An auditor has many responsibilities towards the true and fair view of financial statements. With other responsibilities, the auditor will carry out an audit on company dividends matters. The auditor normally carries out the following procedures in respect of dividends.
1. Verify that the dividends paid by the company are within the overall limits prescribed by law. The factors taken into account in this regard-are the provisions of the Companies Act, 1956 (more particularly, section 205), relevant rules framed by the central government [viz., Companies (Transfer of Profits to Reserves) Rules, 1975, and Companies (Declaration of Dividend Out of Reserves) Rules, 1975], and the provisions of the articles of association of the company.
2. Verify that the dividends are in accordance with the provisions of any contracts entered into by the company which have a bearing upon the availability of profits for distribution as dividend. For example, while giving term loans, financial institutions often stipulate that dividends cannot exceed a certain rate unless the company satisfies the specified conditions.

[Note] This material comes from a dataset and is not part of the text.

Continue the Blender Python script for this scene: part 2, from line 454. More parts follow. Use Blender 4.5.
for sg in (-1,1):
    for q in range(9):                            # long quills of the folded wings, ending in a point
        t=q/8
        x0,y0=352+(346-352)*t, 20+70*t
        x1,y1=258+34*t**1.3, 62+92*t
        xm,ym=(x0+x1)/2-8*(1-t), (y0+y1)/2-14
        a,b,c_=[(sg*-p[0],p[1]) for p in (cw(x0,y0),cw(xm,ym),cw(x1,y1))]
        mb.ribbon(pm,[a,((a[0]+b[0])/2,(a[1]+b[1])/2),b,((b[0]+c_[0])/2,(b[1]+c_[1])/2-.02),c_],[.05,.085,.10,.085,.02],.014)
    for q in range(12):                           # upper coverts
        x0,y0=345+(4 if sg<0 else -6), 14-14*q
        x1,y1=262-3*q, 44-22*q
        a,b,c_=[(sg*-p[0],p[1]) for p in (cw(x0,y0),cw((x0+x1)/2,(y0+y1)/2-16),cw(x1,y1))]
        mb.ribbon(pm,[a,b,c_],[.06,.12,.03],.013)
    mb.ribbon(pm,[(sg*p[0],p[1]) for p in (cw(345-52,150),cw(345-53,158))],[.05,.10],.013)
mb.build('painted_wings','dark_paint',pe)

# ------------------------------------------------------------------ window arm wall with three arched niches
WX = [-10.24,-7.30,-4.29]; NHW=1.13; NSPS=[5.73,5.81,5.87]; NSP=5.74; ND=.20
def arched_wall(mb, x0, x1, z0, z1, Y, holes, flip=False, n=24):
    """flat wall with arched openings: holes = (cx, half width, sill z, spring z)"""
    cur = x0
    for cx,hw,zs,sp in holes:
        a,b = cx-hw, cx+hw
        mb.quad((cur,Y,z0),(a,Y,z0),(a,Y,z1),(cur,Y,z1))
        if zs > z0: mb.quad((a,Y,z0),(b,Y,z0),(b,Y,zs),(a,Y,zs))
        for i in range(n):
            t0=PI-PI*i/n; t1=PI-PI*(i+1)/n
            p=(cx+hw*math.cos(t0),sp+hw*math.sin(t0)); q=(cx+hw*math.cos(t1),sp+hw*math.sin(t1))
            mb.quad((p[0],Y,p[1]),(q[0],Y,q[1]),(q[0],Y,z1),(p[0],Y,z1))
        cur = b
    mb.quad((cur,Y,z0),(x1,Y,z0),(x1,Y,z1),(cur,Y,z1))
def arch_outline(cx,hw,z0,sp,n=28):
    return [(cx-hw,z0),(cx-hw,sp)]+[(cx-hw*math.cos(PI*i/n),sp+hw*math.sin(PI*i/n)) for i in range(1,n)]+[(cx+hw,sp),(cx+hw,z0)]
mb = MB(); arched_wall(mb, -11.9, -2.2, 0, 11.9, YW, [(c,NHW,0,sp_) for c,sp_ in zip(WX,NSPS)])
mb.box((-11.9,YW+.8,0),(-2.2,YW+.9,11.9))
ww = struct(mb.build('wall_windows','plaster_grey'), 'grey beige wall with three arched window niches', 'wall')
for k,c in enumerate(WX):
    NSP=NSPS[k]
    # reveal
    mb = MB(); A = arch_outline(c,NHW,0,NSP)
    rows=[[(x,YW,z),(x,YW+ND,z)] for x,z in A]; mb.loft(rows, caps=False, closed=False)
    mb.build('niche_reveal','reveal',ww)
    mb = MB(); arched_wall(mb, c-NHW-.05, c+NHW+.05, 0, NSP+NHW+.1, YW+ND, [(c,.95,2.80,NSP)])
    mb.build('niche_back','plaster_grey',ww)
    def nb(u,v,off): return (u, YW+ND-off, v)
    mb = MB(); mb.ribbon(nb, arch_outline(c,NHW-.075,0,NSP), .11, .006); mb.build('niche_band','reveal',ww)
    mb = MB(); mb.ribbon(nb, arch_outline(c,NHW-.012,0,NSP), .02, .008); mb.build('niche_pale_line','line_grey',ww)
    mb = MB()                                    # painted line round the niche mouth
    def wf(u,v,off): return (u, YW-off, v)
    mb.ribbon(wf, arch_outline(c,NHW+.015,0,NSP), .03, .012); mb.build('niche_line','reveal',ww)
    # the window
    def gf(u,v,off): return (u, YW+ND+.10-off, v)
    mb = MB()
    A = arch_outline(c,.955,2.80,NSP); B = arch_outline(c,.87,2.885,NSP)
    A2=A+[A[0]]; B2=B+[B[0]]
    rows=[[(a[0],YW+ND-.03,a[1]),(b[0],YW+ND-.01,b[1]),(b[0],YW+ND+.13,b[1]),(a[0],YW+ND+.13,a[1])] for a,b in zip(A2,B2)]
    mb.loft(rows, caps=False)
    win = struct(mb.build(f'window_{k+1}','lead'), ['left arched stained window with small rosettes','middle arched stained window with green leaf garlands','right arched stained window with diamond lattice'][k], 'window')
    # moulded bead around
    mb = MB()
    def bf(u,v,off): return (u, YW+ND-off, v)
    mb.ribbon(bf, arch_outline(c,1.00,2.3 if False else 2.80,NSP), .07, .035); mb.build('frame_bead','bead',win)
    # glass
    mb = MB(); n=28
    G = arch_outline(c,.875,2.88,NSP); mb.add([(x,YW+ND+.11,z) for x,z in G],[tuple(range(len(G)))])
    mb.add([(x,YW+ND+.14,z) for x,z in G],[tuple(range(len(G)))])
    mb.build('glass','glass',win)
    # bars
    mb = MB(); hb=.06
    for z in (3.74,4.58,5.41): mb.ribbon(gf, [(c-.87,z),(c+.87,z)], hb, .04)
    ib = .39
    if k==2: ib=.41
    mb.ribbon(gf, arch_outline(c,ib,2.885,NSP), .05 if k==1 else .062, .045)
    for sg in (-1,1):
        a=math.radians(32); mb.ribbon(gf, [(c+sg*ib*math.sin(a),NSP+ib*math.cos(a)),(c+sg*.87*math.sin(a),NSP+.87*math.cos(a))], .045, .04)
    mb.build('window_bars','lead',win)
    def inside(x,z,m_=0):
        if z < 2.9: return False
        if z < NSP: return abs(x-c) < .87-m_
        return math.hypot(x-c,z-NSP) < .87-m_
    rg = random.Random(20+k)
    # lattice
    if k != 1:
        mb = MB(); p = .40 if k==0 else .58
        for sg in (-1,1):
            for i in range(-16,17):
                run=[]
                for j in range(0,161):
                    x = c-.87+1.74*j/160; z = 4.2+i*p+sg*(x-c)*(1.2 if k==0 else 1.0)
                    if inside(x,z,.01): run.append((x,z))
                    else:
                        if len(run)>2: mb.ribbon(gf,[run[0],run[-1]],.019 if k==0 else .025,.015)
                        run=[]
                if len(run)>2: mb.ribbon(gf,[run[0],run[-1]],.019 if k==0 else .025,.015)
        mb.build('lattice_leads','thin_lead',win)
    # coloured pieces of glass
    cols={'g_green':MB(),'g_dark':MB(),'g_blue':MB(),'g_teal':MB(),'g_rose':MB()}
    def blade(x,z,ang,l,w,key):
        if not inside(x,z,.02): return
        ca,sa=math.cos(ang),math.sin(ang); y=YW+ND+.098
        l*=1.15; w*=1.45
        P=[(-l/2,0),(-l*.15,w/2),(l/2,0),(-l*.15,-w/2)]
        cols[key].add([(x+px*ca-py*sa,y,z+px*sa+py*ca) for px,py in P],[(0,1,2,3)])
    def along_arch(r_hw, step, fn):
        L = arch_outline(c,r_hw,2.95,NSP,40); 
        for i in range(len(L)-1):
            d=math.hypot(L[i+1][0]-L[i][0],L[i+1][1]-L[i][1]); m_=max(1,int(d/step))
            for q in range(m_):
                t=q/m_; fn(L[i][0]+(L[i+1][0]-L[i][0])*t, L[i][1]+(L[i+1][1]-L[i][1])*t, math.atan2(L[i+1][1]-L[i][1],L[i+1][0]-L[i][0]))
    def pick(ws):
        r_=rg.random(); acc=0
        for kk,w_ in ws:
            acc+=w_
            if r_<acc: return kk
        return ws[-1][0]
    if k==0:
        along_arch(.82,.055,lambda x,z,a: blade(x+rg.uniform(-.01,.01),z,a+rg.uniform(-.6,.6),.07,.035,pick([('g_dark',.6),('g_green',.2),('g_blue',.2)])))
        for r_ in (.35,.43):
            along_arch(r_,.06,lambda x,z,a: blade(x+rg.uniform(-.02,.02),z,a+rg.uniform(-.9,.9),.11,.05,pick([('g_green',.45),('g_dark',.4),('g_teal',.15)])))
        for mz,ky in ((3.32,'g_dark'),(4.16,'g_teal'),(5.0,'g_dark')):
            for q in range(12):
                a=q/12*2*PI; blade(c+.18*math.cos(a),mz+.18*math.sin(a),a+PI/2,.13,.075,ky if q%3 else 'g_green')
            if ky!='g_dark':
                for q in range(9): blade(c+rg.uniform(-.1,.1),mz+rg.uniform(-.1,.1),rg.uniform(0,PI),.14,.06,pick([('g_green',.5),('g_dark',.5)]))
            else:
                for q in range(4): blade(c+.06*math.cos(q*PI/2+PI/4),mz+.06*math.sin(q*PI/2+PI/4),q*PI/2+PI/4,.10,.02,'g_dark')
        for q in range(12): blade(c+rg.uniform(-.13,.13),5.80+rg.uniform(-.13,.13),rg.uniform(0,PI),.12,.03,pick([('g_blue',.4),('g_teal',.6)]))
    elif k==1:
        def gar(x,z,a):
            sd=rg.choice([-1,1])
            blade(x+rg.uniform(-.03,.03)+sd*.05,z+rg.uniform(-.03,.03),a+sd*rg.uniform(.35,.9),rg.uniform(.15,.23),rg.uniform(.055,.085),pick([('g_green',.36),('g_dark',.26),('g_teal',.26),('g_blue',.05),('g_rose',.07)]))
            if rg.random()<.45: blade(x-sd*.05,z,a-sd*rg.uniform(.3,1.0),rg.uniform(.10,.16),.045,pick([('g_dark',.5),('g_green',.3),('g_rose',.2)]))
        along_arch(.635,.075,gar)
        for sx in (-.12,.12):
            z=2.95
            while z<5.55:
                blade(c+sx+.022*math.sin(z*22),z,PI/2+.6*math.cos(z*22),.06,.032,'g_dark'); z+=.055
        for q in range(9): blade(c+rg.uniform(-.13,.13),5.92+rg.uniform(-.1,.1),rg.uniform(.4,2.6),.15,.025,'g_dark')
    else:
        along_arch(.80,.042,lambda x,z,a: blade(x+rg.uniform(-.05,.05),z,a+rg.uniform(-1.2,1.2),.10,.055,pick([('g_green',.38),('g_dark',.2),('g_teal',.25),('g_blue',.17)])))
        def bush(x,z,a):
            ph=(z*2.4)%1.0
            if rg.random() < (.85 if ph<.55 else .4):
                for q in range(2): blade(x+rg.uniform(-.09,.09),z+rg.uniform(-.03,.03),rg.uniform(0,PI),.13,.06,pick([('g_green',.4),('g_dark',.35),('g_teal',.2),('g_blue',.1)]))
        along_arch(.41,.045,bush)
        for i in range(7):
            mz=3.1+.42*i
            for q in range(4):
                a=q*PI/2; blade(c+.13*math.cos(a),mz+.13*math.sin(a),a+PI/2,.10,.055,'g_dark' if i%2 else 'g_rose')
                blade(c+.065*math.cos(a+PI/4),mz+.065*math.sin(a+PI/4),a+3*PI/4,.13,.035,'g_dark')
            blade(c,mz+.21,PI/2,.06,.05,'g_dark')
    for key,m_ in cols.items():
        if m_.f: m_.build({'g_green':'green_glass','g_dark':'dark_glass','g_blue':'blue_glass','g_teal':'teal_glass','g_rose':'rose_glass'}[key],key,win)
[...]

3. Examine whether the procedural requirements relating to declaration of dividends have been complied with. The auditor examines the minutes of the board meeting at which the resolution recommending the declaration of dividends has been passed. He also examines the minutes of the general meeting at which the dividends have been declared.
4. Examine whether the dividends declared by the company have been paid within the prescribed time limit. For this purpose, the auditor examines the dividend registers showing the date(s) of dispatch of cheques or dividend warrants.
5. Examine a sample of entries in the dividend list with reference to the register of members.
6. Check the amount of gross dividends payable with reference to the paid-up share capital. Reconcile the net dividends payable with the gross dividends payable and the income-tax deducted at source. Check the gross and net dividends payable to individual members on a sampling basis.
7. Examine a sample of entries in the dividend list with reference to the bank statement.
8. Examine statement of unclaimed dividends with reference to the bank statement. Verify whether the company has complied with the requirements of the Act in this regard.